--- begin ---

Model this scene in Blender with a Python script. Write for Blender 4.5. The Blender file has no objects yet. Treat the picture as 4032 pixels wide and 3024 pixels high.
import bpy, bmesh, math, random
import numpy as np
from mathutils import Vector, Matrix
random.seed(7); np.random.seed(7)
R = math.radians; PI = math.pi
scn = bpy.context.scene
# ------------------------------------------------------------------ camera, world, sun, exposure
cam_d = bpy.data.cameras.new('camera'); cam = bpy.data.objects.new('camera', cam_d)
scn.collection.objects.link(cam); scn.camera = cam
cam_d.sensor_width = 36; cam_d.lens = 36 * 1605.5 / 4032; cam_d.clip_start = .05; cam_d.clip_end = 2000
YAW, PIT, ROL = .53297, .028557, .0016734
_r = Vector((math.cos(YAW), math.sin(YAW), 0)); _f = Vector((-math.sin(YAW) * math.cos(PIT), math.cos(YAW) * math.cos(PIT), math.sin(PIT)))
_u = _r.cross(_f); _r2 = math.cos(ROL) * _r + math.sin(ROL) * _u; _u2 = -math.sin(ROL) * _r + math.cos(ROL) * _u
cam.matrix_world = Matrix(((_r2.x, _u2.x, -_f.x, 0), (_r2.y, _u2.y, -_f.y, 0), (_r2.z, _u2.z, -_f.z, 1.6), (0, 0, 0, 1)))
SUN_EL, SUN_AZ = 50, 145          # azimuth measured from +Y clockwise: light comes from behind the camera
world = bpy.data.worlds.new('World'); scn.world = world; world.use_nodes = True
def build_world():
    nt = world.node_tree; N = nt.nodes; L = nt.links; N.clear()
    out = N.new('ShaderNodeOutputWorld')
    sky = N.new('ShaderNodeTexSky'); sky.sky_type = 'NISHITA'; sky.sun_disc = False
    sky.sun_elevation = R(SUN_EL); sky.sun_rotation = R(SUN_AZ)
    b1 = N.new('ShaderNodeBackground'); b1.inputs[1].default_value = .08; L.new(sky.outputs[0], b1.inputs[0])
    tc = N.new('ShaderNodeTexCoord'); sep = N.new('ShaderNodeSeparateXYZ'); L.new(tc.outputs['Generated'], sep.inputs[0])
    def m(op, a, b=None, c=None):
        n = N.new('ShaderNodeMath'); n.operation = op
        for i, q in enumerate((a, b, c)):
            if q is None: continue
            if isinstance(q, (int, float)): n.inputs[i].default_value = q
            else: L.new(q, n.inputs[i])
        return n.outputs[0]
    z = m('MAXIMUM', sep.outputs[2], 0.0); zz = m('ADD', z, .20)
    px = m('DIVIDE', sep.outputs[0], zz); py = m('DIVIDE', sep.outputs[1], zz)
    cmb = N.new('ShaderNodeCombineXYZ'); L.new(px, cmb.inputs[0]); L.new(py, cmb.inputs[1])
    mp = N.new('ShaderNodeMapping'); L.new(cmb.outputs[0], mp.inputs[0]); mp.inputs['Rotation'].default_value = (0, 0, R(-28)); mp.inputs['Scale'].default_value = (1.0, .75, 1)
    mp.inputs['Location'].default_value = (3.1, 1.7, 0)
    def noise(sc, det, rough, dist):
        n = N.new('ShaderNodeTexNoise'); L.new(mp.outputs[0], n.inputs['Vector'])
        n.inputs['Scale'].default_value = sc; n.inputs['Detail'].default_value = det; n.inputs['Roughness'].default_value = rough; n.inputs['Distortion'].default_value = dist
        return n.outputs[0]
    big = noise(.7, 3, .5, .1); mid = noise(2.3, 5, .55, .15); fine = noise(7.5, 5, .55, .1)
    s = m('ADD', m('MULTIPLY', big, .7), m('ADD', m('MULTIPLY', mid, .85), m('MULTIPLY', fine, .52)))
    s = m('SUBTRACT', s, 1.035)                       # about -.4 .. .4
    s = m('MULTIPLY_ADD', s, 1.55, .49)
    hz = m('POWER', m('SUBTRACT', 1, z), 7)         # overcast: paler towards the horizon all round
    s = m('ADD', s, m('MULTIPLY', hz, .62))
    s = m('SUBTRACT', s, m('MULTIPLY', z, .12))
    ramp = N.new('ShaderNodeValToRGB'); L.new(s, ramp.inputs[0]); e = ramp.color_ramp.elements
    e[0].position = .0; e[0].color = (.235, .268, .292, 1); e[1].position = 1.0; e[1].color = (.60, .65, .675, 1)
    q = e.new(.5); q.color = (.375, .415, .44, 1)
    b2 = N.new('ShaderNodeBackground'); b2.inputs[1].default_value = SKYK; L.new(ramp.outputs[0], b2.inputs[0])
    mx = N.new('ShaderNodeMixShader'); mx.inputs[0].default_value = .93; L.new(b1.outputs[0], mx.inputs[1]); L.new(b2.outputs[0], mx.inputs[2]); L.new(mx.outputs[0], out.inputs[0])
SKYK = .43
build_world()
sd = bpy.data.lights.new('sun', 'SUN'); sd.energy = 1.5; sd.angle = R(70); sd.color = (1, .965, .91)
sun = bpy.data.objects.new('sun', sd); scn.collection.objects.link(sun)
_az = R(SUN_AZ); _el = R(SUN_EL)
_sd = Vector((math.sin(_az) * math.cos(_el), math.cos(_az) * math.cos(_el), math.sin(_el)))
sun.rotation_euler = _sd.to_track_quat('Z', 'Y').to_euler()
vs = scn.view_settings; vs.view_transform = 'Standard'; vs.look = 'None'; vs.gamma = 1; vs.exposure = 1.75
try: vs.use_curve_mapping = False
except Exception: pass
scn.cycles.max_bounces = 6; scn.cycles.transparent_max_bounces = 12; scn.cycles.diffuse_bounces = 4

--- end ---

Goal: Every line in the data above that contains "scene" needs to be copied.

Written answer:
Model this scene in Blender with a Python script. Write for Blender 4.5. The Blender file has no objects yet. Treat the picture as 4032 pixels wide and 3024 pixels high.
scn = bpy.context.scene